After nearly 30 years in business and 10 albums in, Glaswegian cacophonists Mogwai have earned the right to an adulatory documentary – and they get one here, directed by former photographer Antony Crook. It has a purist approach, taking cues from the band’s anti-logorrheic approach by offering only a loose biography and comparatively little by way of analysis. All the better to let their majestic instrumental squalls fill the space, unencumbered by too much guiding commentary.

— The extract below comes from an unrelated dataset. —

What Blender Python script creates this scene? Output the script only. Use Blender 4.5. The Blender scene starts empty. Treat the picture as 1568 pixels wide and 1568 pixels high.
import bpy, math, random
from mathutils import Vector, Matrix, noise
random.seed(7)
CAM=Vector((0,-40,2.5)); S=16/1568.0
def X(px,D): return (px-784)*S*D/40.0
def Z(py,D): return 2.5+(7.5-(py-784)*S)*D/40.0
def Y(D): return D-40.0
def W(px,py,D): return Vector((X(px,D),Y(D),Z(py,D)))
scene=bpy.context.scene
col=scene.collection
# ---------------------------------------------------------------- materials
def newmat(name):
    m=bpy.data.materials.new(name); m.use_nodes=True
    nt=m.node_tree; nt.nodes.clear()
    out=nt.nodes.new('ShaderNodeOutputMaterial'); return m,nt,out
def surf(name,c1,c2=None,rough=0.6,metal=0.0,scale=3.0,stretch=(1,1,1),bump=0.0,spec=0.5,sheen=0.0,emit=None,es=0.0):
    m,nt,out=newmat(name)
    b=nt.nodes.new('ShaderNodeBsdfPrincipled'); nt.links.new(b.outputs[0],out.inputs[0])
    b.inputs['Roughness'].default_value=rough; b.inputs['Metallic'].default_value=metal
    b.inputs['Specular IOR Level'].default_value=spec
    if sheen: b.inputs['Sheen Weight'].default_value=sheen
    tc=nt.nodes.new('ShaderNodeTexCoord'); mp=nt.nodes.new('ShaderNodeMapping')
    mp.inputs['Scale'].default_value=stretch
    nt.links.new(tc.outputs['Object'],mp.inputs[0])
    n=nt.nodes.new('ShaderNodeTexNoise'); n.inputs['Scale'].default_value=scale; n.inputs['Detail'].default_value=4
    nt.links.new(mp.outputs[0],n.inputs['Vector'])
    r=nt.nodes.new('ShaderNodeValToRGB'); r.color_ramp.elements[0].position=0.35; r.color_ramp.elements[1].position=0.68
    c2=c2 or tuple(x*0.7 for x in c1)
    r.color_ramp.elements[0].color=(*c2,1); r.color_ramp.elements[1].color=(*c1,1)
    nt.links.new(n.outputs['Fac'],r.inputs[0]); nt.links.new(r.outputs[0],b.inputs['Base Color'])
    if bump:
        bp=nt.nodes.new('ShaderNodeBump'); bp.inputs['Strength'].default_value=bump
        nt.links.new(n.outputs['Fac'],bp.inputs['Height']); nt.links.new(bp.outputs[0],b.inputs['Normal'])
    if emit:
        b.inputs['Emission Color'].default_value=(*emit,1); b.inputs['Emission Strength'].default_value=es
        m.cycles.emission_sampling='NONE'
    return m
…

Kicking off just as Mogwai find themselves on the cusp of an unlikely UK No 1 for their last album, As the Love Continues, the film dips back to the late 90s to find them committed early on to meting out exactly the same widescreen guitarscapes. Alex Kapranos, who first put them on stage at the 13th Note Café, speculates that these emotional workouts are expressing what taciturn Glaswegian men usually don’t. Remembering getting the band to record a version of Jewish prayer Avinu Malkeinu (the 2001 single My Father My King), producer Arthur Baker inadvertently puts a finger on the religious-ecstatic nature of Mogwai live. But it’s writer Ian Rankin who identifies the band’s loud/soft dynamics as belonging to a tradition of “Scottish antisyzygy”.
Stuart Braithwaite and bandmates are a curiously indirect presence, filmed in the studio and on stage but only occasionally getting caught up in authorial narration. But with the film splicing together different performances of the same song to make these compositions seem even more like gigantic, evolving, saurian entities, the music does the talking.
In fact, the film is something of a muso manifesto, especially when Mary Anne Hobbs lauds them for having remained staunchly independent. With Crook offering scant details of how the approach has worked for Mogwai down the years on an economic and personal level, it’s hard to weigh the worth of that. But if current bands might not find their example viable in a changed industry, the sonic Sturm und Drang is undeniable.